🤖 AI Summary
Traditional binary preference supervision struggles to capture fine-grained quality in reasoning processes, limiting the alignment efficacy of large language models on complex reasoning tasks. This work proposes CU-DPO, a novel framework that replaces binary labels with continuous utility scores to enable fine-grained alignment across diverse prompt-driven cognitive strategies. The approach employs a two-stage decoupled training procedure: first selecting strategies via a best-vs-all mechanism, then refining strategy execution through margin-stratified contrastive learning combined with entropy regularization. Theoretical analysis reveals a sample complexity improvement of Θ(K log K).
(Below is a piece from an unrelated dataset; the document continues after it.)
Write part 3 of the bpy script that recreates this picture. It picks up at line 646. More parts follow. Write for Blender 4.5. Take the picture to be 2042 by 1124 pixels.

Empirical results demonstrate that, across seven base models, strategy selection accuracy improves from 35–46% to 68–78%, with in-distribution mathematical reasoning performance gaining up to 6.6 points and strong generalization observed on out-of-distribution tasks.
📝 Abstract
Large language model reasoning is often treated as a monolithic capability, relying on binary preference supervision that fails to capture partial progress or fine-grained reasoning quality. We introduce Continuous Utility Direct Preference Optimization (CU-DPO), a framework that aligns models to a portfolio of prompt-based cognitive strategies by replacing binary labels with continuous scores that capture fine-grained reasoning quality. We prove that learning with K strategies yields a Theta(K log K) improvement in sample complexity over binary preferences, and that DPO converges to the entropy-regularized utility-maximizing policy. To exploit this signal, we propose a two-stage training pipeline: (i) strategy selection, which optimizes the model to choose the best strategy for a given problem via best-vs-all comparisons, and (ii) execution refinement, which trains the model to correctly execute the selected strategy using margin-stratified pairs. On mathematical reasoning benchmarks, CU-DPO improves strategy selection accuracy from 35-46 percent to 68-78 percent across seven base models, yielding consistent downstream reasoning gains of up to 6.6 points on in-distribution datasets with effective transfer to out-of-distribution tasks.